Consider the structure $A=<\mathbb{N},<;\cdot,1>$. Find the following interpretations of formulas (for an arbitrary valuation v):
(c) $[\![ \forall x_1\exists x_1 P(x_1,x_2) ]\!]$
(d) $[\![ \exists x_3\forall x_4 P(x_1,x_2) ]\!]$
Solution:
(c) $$[\![ \forall x_1\exists x_1 P(x_1,x_2) ]\!]$$ $$=\begin{cases} 1 \text{ if for all } a\in |A|\text{ there is some } b\in |A|\text{ } [\![ P(x_1,x_2) ]\!]^{[x_1\to a][x_1\to b]}\\ 0 \text{ otherwise}\\ \end{cases}$$ $$[\![ P(x_1,x_2) ]\!]^{[x_1\to a][x_1\to b]}$$ $$=P^A([\![ x_1 ]\!]^{[x_1\to a][x_1\to b]},[\![ x_2 ]\!]^{[x_1\to a][x_1\to b]})$$ $$=P^A(b,v(x_2))$$ $$=b<v(x_2).$$
When I have arrived at this step I don't really know if I should say it's true or false. in (a) and (b) it was obvious since I had $\forall x_1\exists x_2(...)$ but i haven't said anything about the existence of $x_2$ in this particular case, what is $v(x_2)$ in this case (which feels kinda weird to me)?

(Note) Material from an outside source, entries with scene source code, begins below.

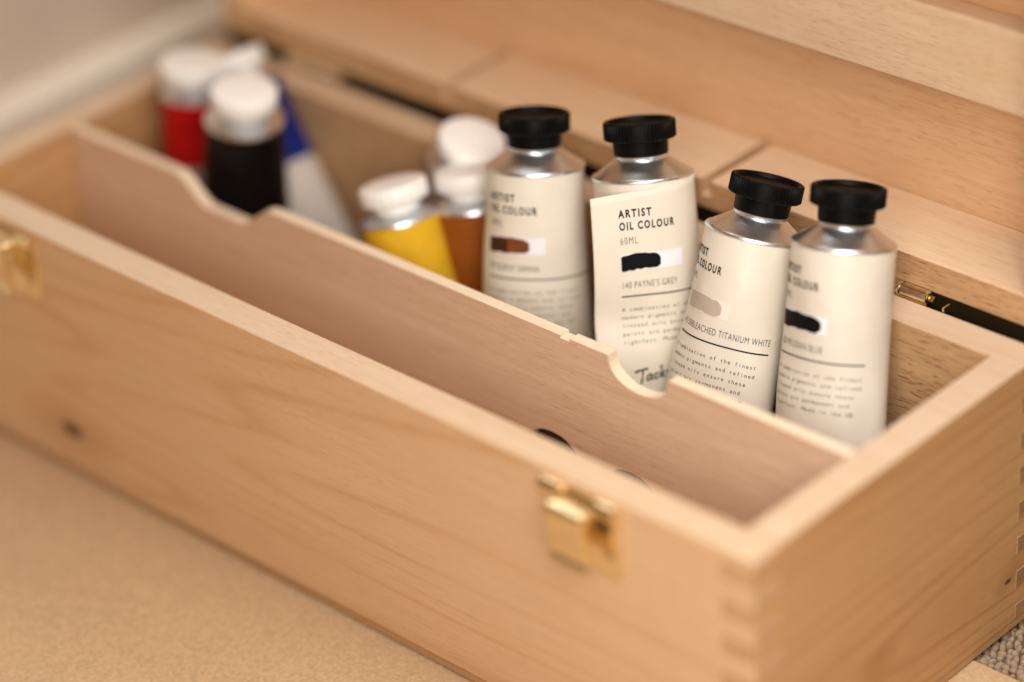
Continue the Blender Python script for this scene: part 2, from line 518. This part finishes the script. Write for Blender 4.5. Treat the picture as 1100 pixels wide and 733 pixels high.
CACHE = {}
PARA = ['A combination of the finest', 'modern pigments and refined', 'linseed oils ensure these', 'paints are permanent and', 'lightfast. Made in the UK.']
SIGN = [[(0, .9), (.9, 1.0), (1.4, .95)], [(.85, 1.0), (.8, .4), (.65, -.1), (.3, -.2), (.05, .05)],
        [(1.75, .42), (1.45, .45), (1.25, .15), (1.45, 0), (1.7, .2), (1.78, .42), (1.75, .08), (1.95, .02)],
        [(2.5, .38), (2.2, .42), (2.05, .15), (2.25, 0), (2.55, .1)], [(2.8, 1.05), (2.75, .5), (2.7, 0)], [(3.15, .5), (2.75, .22), (3.2, 0)],
        [(3.75, .42), (3.45, .42), (3.5, .25), (3.75, .15), (3.65, 0), (3.35, .02)], [(4.2, .42), (3.98, .25), (4.05, .03), (4.3, .08), (4.38, .3), (4.2, .42)],
        [(4.65, .4), (4.6, 0)], [(4.62, .25), (4.85, .42), (5.0, .3), (5.0, 0)], [(5.25, .95), (5.2, .75)], [(5.75, .42), (5.45, .42), (5.5, .25), (5.75, .15), (5.65, 0), (5.3, .02)]]
def oil_label(fP, parent, u0, shift, name, swmat, swseed, hs=0, pitch=.00305, long=None, sign=True, rule=None, sw=.0147, two=False):
    """print on the curved face: fP(u, t, off) -> point; u from the left text margin"""
    def lay(nm, items, m, off):
        V, F = [], []
        for (v2, f2, du, t) in items:
            b = len(V)
            for (x, y) in v2: V.append(fP(u0+du+x, t-y+shift, off))
            F += [tuple(i+b for i in f) for f in f2]
        return mesh_obj(nm, V, F, m, parent)
    def get(k, *a, **kw):
        if k not in CACHE: CACHE[k] = text_mesh(*a, **kw)
        return CACHE[k]
    bold = [(*get('ar', 'ARTIST', .0040, .74, .00013, tracking=1.36), hs, .0100), (*get('oc', 'OIL COLOUR', .0040, .67, .00013, tracking=1.36), hs, .0146)]
    lay('heading', bold, M['ink'], .00014)
    lay('volume_text', [(*get('60', '60ML', .0038, .66, -.00004, tracking=1.25), hs, .0199)], M['ink_soft'], .00014)
    nm = text_mesh(name, .0036, .0384/ (.0036*.62*29) if False else .60, -.00003, tracking=1.12)
    # scale the name to its measured width
    wd = max(x for x, y in nm[0]); want = long or .00131*len(name)
    nm = ([(x*want/wd, y) for x, y in nm[0]], nm[1])
    lay('colour_name', [(*nm, 0, .0366)], M['ink_soft'] if 'UNB' not in name else M['ink'], .00014)
    items = []
    for i, ln in enumerate(PARA):
        items.append((*get('p%d' % i, ln, .0021, .95, 0, mono=.00137), 0, .0455+i*pitch))
    lay('paragraph', items, M['ink_soft'] if 'UNB' not in name else M['ink'], .00014)
    def strip(nm, ua, ub, lo, hi, m, off, n=40):
        V, F = [], []
        for i in range(n+1):
            u = ua+(ub-ua)*i/n
            a, b = lo(i/n), hi(i/n)
            for k in range(5):
                V.append(fP(u0+u, shift+a+(b-a)*k/4, off))
        for i in range(n):
            for k in range(4):
                F.append((i*5+k, i*5+k+1, (i+1)*5+k+1, (i+1)*5+k))
        return mesh_obj(nm, V, F, m, parent, smooth=True)
    strip('rule', 0, rule or long or .0378, lambda x: .0394, lambda x: .03995, M['ink'] if 'UNB' in name else M['ink_soft'], .00014)
    strip('swatch_field', 0, .0235, lambda x: .0236, lambda x: .0300, M['white_ink'] if 'UNB' not in name else M['cream_ink'], .00008)
    rs = random.Random(swseed); k1 = [rs.uniform(-.0004, .0004) for _ in range(12)]; k2 = [rs.uniform(-.0004, .0004) for _ in range(12)]
    def ip(k, x): q = x*10; i = int(q); return k[i]+(k[i+1]-k[i])*(.5-.5*math.cos(PI*(q-i)))
    j1 = [ip(k1, q/40) for q in range(41)]; j2 = [ip(k2, q/40) for q in range(41)]
    def rnd_end(x): return .0016*(max(0, (x-.86)/.14)**2+.35*max(0, (.04-x)/.04)**2)
    strip('swatch', .0001, sw, lambda x: .0243+j1[int(x*40)]*.6-.0006*math.sin(x*3)+rnd_end(x), lambda x: .0303+j2[int(x*40)]*.6-.0008*math.sin(x*2.5)-rnd_end(x), swmat, .00018)
    if two: strip('swatch_shade', .0001, sw*.52, lambda x: .0246-.0002*math.sin(x*3), lambda x: .0298-.0004*math.sin(x*2.5), M['sw_umber'], .00024)
    # handwritten name at the foot
    if not sign: return
    V, F = [], []
    for st in SIGN:
        pts = []
        for i in range(len(st)-1):
            for k in range(4):
                t = k/4
                p0 = st[max(0, i-1)]; p1 = st[i]; p2 = st[i+1]; p3 = st[min(len(st)-1, i+2)]
                pts.append(tuple(.5*(2*p1[c]+(p2[c]-p0[c])*t+(2*p0[c]-5*p1[c]+4*p2[c]-p3[c])*t*t+(-p0[c]+3*p1[c]-3*p2[c]+p3[c])*t**3) for c in (0, 1)))
        pts.append(st[-1])
        b = len(V); n = len(pts)
        for i, (x, y) in enumerate(pts):
            x1, y1 = pts[min(n-1, i+1)]; x0, y0 = pts[max(0, i-1)]
            dx, dy = x1-x0, y1-y0; l = math.hypot(dx, dy) or 1
            w = .075*(1+.4*math.sin(i*1.3))
            for sg in (-1, 1):
                xx = (x-dy/l*w*sg)*.0038; yy = (y+dx/l*w*sg)*.0046
                V.append(fP(u0+.0035+xx, shift+.0725-yy-xx*.08, .00014))
        for i in range(n-1): F.append((b+2*i, b+2*i+1, b+2*i+3, b+2*i+2))
    mesh_obj('signature', V, F, M['ink'], parent)

def frame(ob, base, axis, az):
    z = Vector(axis).normalized()
    f = Vector((math.cos(math.radians(az)), math.sin(math.radians(az)), 0))
    f = (f-z*f.dot(z)).normalized()
    y = -f; x = y.cross(z)
    m = Matrix((x, y, z)).transposed().to_4x4(); m.translation = Vector(base)
    ob.matrix_world = m

def oil_tube(base, axis, az, Lb, name, swmat, seed, label, paper=False, **kw):
    Lb -= .001
    rt = empty('paint_tube'); tag(rt, label, 'paint tube', 'black capped paint tubes leaning in the right end of the box')
    frame(rt, base, axis, az)
    tb = Tube(Lb, .0184, seed)
    body = tb.body(rt, [M['label']])
    r = .0184
    lathe('shoulder', [(r-.0001, Lb-.0005), (r+.00035, Lb-.0002), (r+.0004, Lb+.0003), (r+.0001, Lb+.0008), (r-.0008, Lb+.0012), (.0128, Lb+.0044), (.0106, Lb+.0060), (.0100, Lb+.0064),
                       (.0096, Lb+.0066), (.0098, Lb+.0069), (.0099, Lb+.0077), (.0094, Lb+.0079), (.0090, Lb+.0095)], [M['alu'], M['alu_dull']], rt, seg=96, fmat=lambda p, i: 1 if p.center.z > Lb+.0078 else 0)
    c = cap_mesh(rt, Lb+.0083-.0004, M['cap'])
    if paper:
        # a paper label wrapped loosely: its left flap stands off in a flat tangent
        uc = -.0055
        def fP(u, t, off):
            if u >= uc: return tb.P(u, t, .00035+off)
            p = tb.P(uc, t, .00035+off); q = tb.P(uc+.0004, t, .00035+off)
            d = (p-q).normalized()
            curl = (u-uc)**2*4.0
            n = Vector((d.y, -d.x, 0))
            return p+d*(uc-u)-n*curl*0
        uu = [-.0285+i*.0012 for i in range(54)]
        V, F = [], []
        tt = [.0022+i*.003 for i in range(32)]
        for u in uu:
            for t in tt: V.append(fP(u, t-(u+.008)*.08, 0))
        n = len(tt)
        for i in range(len(uu)-1):
            for k in range(n-1): F.append((i*n+k, i*n+k+1, (i+1)*n+k+1, (i+1)*n+k))
        lb = mesh_obj('label', V, F, M['paper'], rt, smooth=True)
        so = lb.modifiers.new('thick', 'SOLIDIFY'); so.thickness = .00022; so.offset = -1
        tag(lb, 'loose paper label with its left edge standing off the tube')
        oil_label(fP, lb, -.0185, .0018, name, swmat, seed, **kw)
    else:
        oil_label(tb.P, body, -.0190, 0, name, swmat, seed, **kw)
    return rt

T1 = oil_tube((-.1830, .0920, .005), (-.1420, .2150, .966), -50, .1360, '107 BURNT SIENNA', M['sw_sienna'], 11,
              'cream paint tube with brown swatch, furthest left of the four black capped tubes', rule=.046, sw=.0175, two=True, sign=False)
T2 = oil_tube((-.1275, .1035, .005), (-.232, .218, .948), -22, .1425, "140 PAYNE'S GREY", M['sw_black'], 12,
              "cream paint tube with loose paper label reading Payne's Grey", paper=True)
T3 = oil_tube((-.1072, .0831, .005), (-.013, .391, .920), -80, .1376, '142 UNBLEACHED TITANIUM WHITE', M['sw_titan'], 13,
              'cream paint tube with pale beige swatch reading Unbleached Titanium White', hs=-.003, pitch=.0034, long=.0408, sw=.0205)
T4 = oil_tube((-.0519, .0937, .005), (-.126, .306, .944), -79, .1436, '138 PRUSSIAN BLUE', M['sw_black'], 14,
              'cream paint tube with black swatch reading Prussian Blue, nearest the box end', hs=-.001, pitch=.0032, sw=.0212, sign=False)

def small_tube(base, captop, az, col, label, seed, total=None, band=.030, shcol='alu', bodymat=None, rad=.0156):
    base, captop = Vector(base), Vector(captop)
    ax = (captop-base); full = ax.length; ax.normalize()
    if total: base = captop-ax*total; full = total
    Lb = full-.0145
    rt = empty('paint_tube'); tag(rt, label, 'paint tube', 'white capped paint tubes standing further along the box')
    frame(rt, base, ax, az)
    tb = Tube(Lb, rad, seed, 1.25)
    cm = simple(label.split()[0]+'_tube_band', col, .45, spec=.25, noise=.04)
    tb.body(rt, [cm, bodymat or M['white_body']], band=band)
    r = rad
    sm = M['alu'] if shcol == 'alu' else M['whitecap']
    lathe('shoulder', [(r-.0001, Lb-.0005), (r+.0004, Lb-.0001), (r+.0002, Lb+.0008), (r-.0006, Lb+.0012), (.0100, Lb+.0032), (.0088, Lb+.0038), (.0088, Lb+.0060)], sm, rt, seg=64)
    z = Lb+.0026; R_ = .0134
    lathe('cap', [(.0080, z), (.0088, z+.0002), (.0092, z+.0042), (R_-.0006, z+.0046), (R_, z+.0052), (R_, z+.0104), (R_-.0006, z+.0112), (R_-.002, z+.0116), (.006, z+.0119), (.001, z+.0119)],
          M['whitecap'], rt, seg=96, rfun=lambda i, j, r: r-(.0003 if i in (4, 5) and j % 4 > 1 else 0))
    return rt
small_tube((-0.2224, 0.0915, .005), (-0.2587, 0.0997, 0.1198), -45, (.70, .41, .02), 'yellow paint tube with white cap tilted far to the left', 21, rad=.0156, band=.2, shcol='alu')
small_tube((-0.2157, 0.1111, .005), (-0.2405, 0.1232, 0.1216), -45, (.27, .075, .008), 'orange brown paint tube with white cap beside the cream tubes', 22, band=.2, shcol='alu')
small_tube((-0.2878, 0.1323, .005), (-0.2521, 0.1388, 0.1252), -45, (.34, .25, .19), 'dull brown paint tube with white cap behind the yellow and orange ones', 23, band=.2, shcol='alu')
small_tube((-0.3550, 0.0980, .005), (-0.3374, 0.0980, 0.1371), -45, (.004, .003, .003), 'black banded paint tube with white cap behind the left dip', 24, band=.041)
small_tube((-0.3932, 0.1104, .005), (-0.3890, 0.1146, 0.1285), -45, (.50, .006, .006), 'red banded paint tube with white cap in the far corner', 25, rad=.0130, band=.031)
small_tube((-0.3199, 0.1246, .005), (-0.3859, 0.1330, 0.1247), -45, (.002, .012, .15), 'blue banded white paint tube leaning behind the black one', 26, band=.036)

# ------------------------------------------------------------------ camera
cam = bpy.data.cameras.new('camera'); co = bpy.data.objects.new('camera', cam); COL.objects.link(co)
r = Vector((.73033780, .68040559, -.06045600)); u = Vector((-.31395646, .41295898, .85492468)); f = Vector((-.60666138, .60540326, -.51521729))
m = Matrix((r, u, -f)).transposed().to_4x4(); m.translation = Vector((.49690906, -.59515976, .66148131))
co.matrix_world = m
cam.sensor_width = 36; cam.lens = 106.366; cam.clip_start = .01; cam.clip_end = 50
cam.dof.use_dof = True; cam.dof.focus_distance = 1.082; cam.dof.aperture_fstop = 2.1; cam.dof.aperture_blades = 0
SC.camera = co

# ------------------------------------------------------------------ light
w = bpy.data.worlds.new('World'); SC.world = w; w.use_nodes = True
bg = w.node_tree.nodes['Background']; bg.inputs[0].default_value = (1, .46, .17, 1); bg.inputs[1].default_value = .20
def area(name, loc, target, size, power, col, sy=None):
    l = bpy.data.lights.new(name, 'AREA'); l.energy = power; l.color = col; l.shape = 'RECTANGLE'; l.size = size; l.size_y = sy or size
    o = bpy.data.objects.new(name, l); COL.objects.link(o); o.location = loc
    o.rotation_euler = (Vector(target)-Vector(loc)).to_track_quat('-Z', 'Y').to_euler()
area('window_light', (.24, -.32, .44), (-.03, .05, .08), .36, 3.5, (1, .95, .89), .36)
area('overhead_window', (.16, .02, .68), (.02, .04, .10), .34, 3.0, (1, .965, .92), .34)
area('far_window', (-.44, .52, .74), (0, 0, .11), .45, 3.6, (1, .95, .88), .5)
SC.view_settings.view_transform = 'Standard'; SC.view_settings.look = 'None'; SC.view_settings.exposure = 0; SC.view_settings.gamma = 1
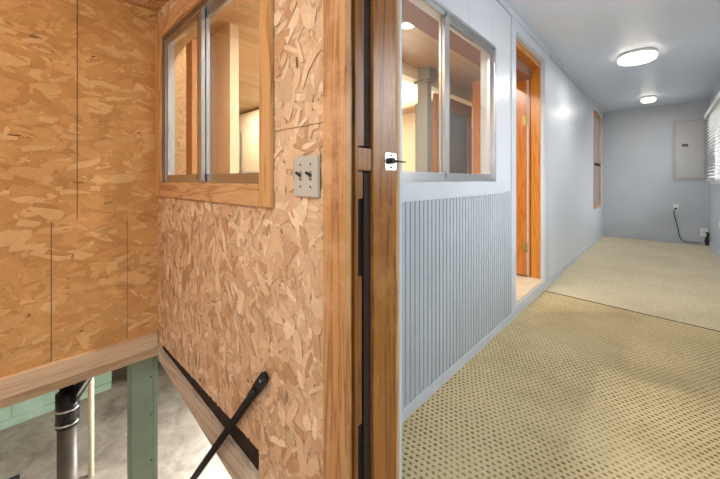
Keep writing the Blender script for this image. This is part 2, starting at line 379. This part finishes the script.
# ---------------------------------------------------------------- doorway jamb with its latch
bm = strands('x', lambda u, v, h: (u, v, h), [(0, .001, 0, .001)], 1, 0, 0, palA, 0, None); bm.free()
dj = structE('trim_doorway', (XJ, .7, 0))
link('casing', B((-.655, -.568, YB-.022, YB-.003, -.6, 2.6), bev=.002), M['pine_old'], dj)
link('jamb_edge', B((XJ-.03, XJ-.006, YB-.003, YB+.016, -.6, 2.6), bev=.002), M['stain'], dj)
link('jamb_stop', B((XJ-.03, XJ, YB+.017, YB+.031, -.6, 2.6), bev=.002), M['stain2'], dj)
link('stud', B((XJ-.06, XJ-.008, YB+.031, YB+.062, 1.24, 2.6), (XJ-.06, XJ-.008, YB+.031, YB+.058, 1.10, 1.172), (XJ-.06, XJ-.012, YB+.031, YB+.058, .5, .895), bev=.002), M['stain2'], dj)
link('slot_shade_fill', B((XJ-.03, XJ-.010, YB+.0625, YB+.0895, 1.24, 2.6), (XJ-.03, XJ-.010, YB+.0625, YB+.0895, -.6, 1.17)), M['darkwood_shade'], dj)  # flat dark fill that colours in the deep shade of the slot
link('blocking', B((XJ-.055, XJ-.004, YB+.031, YB+.0895, 1.175, 1.235), bev=.003), M['stain'], dj)
link('jamb_board', B((XJ-.025, XJ-.001, .670, .774, -.6, 2.6), bev=.0015), M['stain'], dj)
link('jamb_nose', B((XJ-.025, XJ+.001, .775, .787, -.6, 2.6), bev=.003), M['pine'], dj)
link('corridor_casing', B((XC+.02, XJ, .788, .803, -.05, ZC), bev=.0015), M['paint'], dj)
lt = thing('door_strike', 'small bright steel strike plate with a dark latch tongue on the amber door jamb', 'latch', (XJ, .745, 1.205))
bm = B((XJ-.001, XJ+.0025, .718, .772, 1.178, 1.228), bev=.003); link('plate', bm, M['steel'], lt)
bm = bmesh.new(); cyl(bm, (XJ+.002, .742, 1.205), (XJ+.014, .742, 1.205), .009); cyl(bm, (XJ+.012, .735, 1.205), (XJ+.014, .80, 1.203), .004, 12, .002)
link('latch_tongue', bm, M['black'], lt)
for z in (1.186, 1.221): link('screw', CY((XJ+.002, .745, z), (XJ+.004, .745, z), .003, 10), M['black'], lt)

# ---------------------------------------------------------------- stairwell window (wall_back)
w1 = structE('window_1', ((WX0+WX1)/2, YB, WZ0))
yo, yi = YB-.018, YB-.003
for nm, b in (('casing_left', (XA+.004, WX0, yo, yi, WZ0-.078, WZ1+.09)), ('casing_right', (WX1, -.917, yo, yi, WZ0-.076, WZ1+.09))):
    link('casing', B(b, bev=.002), M['pine'], w1)
link('casing', B((WX0, WX1, yo, yi, WZ0-.077, WZ0), bev=.002), M['pine_x'], w1)
link('casing', B((WX0, WX1, yo, yi, WZ1, WZ1+.09), bev=.002), M['pine_x'], w1)
def ring(bm, ax, a0, a1, z0, z1, w, d0, d1, bev=.002, ms=None):
    """rectangular frame; ax 'X': spans X at depth Y; ax 'Y': spans Y at depth X"""
    wl = ms[1] if ms and ms[0] == 2 else w; wr = ms[1] if ms and ms[0] == 1 else w
    for b in ((a0, a0+wl, z0, z1), (a1-wr, a1, z0, z1), (a0+w, a1-w, z0, z0+w), (a0+w, a1-w, z1-w, z1)):
        if ax == 'X': box(bm, b[0], b[1], d0, d1, b[2], b[3], bev=bev)
        else: box(bm, d0, d1, b[0], b[1], b[2], b[3], bev=bev)
def slider(parent, ax, a0, a1, am, z0, z1, d, s, mw=.03, ms=.05):
    """aluminium sliding window; d = outer face depth, s = direction into the wall"""
    def dd(p, q): return (min(d+s*p, d+s*q), max(d+s*p, d+s*q))
    bm = bmesh.new(); ring(bm, ax, a0, a1, z0, z1, .022, *dd(.0, .05)); link('frame', bm, M['alu'], parent)
    for (p, q, e0, e1) in ((a0+.02, am+ms, .004, .022), (am, a1-.02, .026, .044)):
        bm = bmesh.new(); ring(bm, ax, p, q, z0+.018, z1-.018, mw, *dd(e0, e1), ms=(q == am+ms and 1 or 2, ms)); sa = link('sash', bm, M['alu'], parent)
        g0, g1 = dd((e0+e1)/2-.002, (e0+e1)/2+.002)
        gb = (p+mw, q-mw, g0, g1, z0+.018+mw, z1-.018-mw) if ax == 'X' else (g0, g1, p+mw, q-mw, z0+.018+mw, z1-.018-mw)
        link('glass_pane', B(gb), M['glass'], sa)
        for v in sa.children: v.data.transform(Matrix.Translation(-parent.matrix_world.translation))
slider(w1, 'X', WX0, WX1, -1.585, WZ0-.012, WZ1, YB+.004, 1, .034, .05)
w2 = structE('window_2', (XC, (cy0+cy1)/2, cz0))
slider(w2, 'Y', cy0, cy1, 1.69, cz0, cz1, XC+.004, -1, .034, .055)
# small far window, brown wood
w3 = structE('window_3', (XC, 7.5, sz0))
bm = bmesh.new(); ring(bm, 'Y', sy0, sy1, sz0, sz1, .045, XC-.02, XC+.008); fr = link('frame', bm, M['amber'], w3)
link('meeting_rail', B((XC-.02, XC+.004, sy0+.045, sy1-.045, 1.42, 1.47)), M['darkwood_shade'], w3)
link('glass_pane', B((XC-.008, XC-.004, sy0+.045, sy1-.045, sz0+.045, sz1-.045)), M['glass'], w3)

# ---------------------------------------------------------------- door to the kitchen
d1 = structE('door_1', (XC, DY1, 0))
link('jamb', B((XC-T-.01, XC-.035, DY1-.02, DY1, DZ0, DZ1), bev=.002), M['amber'], d1)
link('jamb', B((XC-T-.01, XC-.035, DY0, DY0+.02, DZ0, DZ1), bev=.002), M['amber'], d1)
link('head_jamb', B((XC-T-.01, XC-.035, DY0+.02, DY1-.02, DZ1-.07, DZ1), bev=.002), M['amber'], d1)
link('jamb_reveal', B((XC-.035, XC, DY1-.012, DY1, DZ0, DZ1), (XC-.035, XC, DY0, DY0+.012, DZ0, DZ1), (XC-.035, XC, DY0+.012, DY1-.012, DZ1-.012, DZ1)), M['paint'], d1)
link('threshold', B((XC-.16, XC-.0, DY0, DY1, DZ0, DZ0+.012), bev=.003), M['stone'], d1)
bm = B((XC-T-.02, XC-T-.66, DY1+.005, DY1+.04, DZ0+.02, DZ1-.06)[:2][::-1]+(DY1-.012, DY1+.028, DZ0+.02, DZ1-.06), bev=.002)
leaf = link('door_leaf', bm, M['orange'], d1)
bm = B((XC-T-.052, XC-T-.035, DY1-.014, DY1-.011, DZ0+.02, DZ1-.06)); l2 = link('weatherstrip', bm, M['cabinet'], d1)
for z in (.37, 1.75):
    bm = B((XC-T-.10, XC-T-.055, DY1-.016, DY1-.011, z, z+.10)); cyl(bm, (XC-T-.055, DY1-.018, z-.004), (XC-T-.055, DY1-.018, z+.104), .006, 12)
    link('hinge', bm, M['brass'], d1)

# ---------------------------------------------------------------- ceiling lamps
def lamp(x, y, r, label, pw):
    t = thing('ceiling_light', label, 'ceiling light', (x, y, ZC), 'ceiling lights of the corridor')
    link('base', lathe([(r*.9, ZC-.001), (r*.98, ZC-.01), (r*.98, ZC-.03)], (x, y)), M['white'], t, True)
    link('diffuser', lathe([(r*.93, ZC-.029), (r*.985, ZC-.04), (r, ZC-.055), (r*.97, ZC-.075), (r*.85, ZC-.088), (r*.5, ZC-.095), (.001, ZC-.097)], (x, y)), M['lamp'], t, True)
    disk('ceiling_light_bulb', (x, y, ZC-.099), r*.8, pw, (1, .97, .93))
lamp(-.21, 4.72, .17, 'larger round glowing white ceiling light nearer the doorway', 8)
lamp(-.18, 7.3, .095, 'smaller round glowing ceiling light near the far wall', 3.5)
point('stairwell_fill_lamp', (-1.15, -.75, 1.92), 15, (1, .9, .78), .15)  # unseen lamp, added to light the stairwell from above

# ---------------------------------------------------------------- blinds and right windows
for i, (a0, a1) in enumerate(ry):
    w = structE('window_%d' % (i+4), (XR, (a0+a1)/2, rz0))
    bm = bmesh.new(); ring(bm, 'Y', a0, a1, rz0, rz1, .05, XR+.02, XR+.08); link('frame', bm, M['white'], w)
    link('glass_pane', B((XR+.05, XR+.054, a0+.05, a1-.05, rz0+.05, rz1-.05)), M['glass'], w)
    link('sill', B((XR-.05, XR+.02, a0-.04, a1+.04, rz0-.03, rz0), bev=.003), M['white'], w)
    t = thing('window_blind', ('white slatted blind under a box valance beside the grey panel box', 'white slatted blind on the near window of the right wall')[1-i], 'blind', (XR-.05, (a0+a1)/2, rz0), 'corridor window blinds')
    bm = B((XR-.10, XR, a0-.03, a1+.03, rz1, rz1+.012), (XR-.10, XR-.09, a0-.03, a1+.03, rz1-.06, rz1), (XR-.09, XR, a0-.03, a0-.02, rz1-.06, rz1), (XR-.09, XR, a1+.02, a1+.03, rz1-.06, rz1), bev=.002)
    link('valance', bm, M['blind'], t)
    bm = bmesh.new(); z = rz1-.07
    while z > rz0+.05:
        n0 = len(bm.verts); box(bm, -.027, .027, a0, a1, -.0015, .0015); bm.verts.ensure_lookup_table()
        mt = Matrix.Translation((XR-.05, 0, z)) @ Matrix.Rotation(R(-30), 4, 'Y')
        for q in bm.verts[n0:]: q.co = mt @ q.co
        z -= .05
    link('slats', bm, M['blind'], t)
    link('bottom_rail', B((XR-.075, XR-.025, a0, a1, rz0+.012, rz0+.03), bev=.003), M['blind'], t)
    for yy in (a0+.15, a1-.15): link('ladder_cord', CY((XR-.052, yy, rz0+.03), (XR-.052, yy, rz1), .002, 8), M['white'], t)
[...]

Is it just an arbitrary valuation of the natural numbers, that is, that I can just say this is true? Same goes for (d) then I get $v(x_1)<v(x_2)$ is this also true? It was easier in (a) since I had "for all $a\in |A|$ there is some $b\in |A|$ such that $a<b$. If I haven't said that there exists an $x_2$ with this property nor have I said for all $x_2$ how can I then draw a conclusion?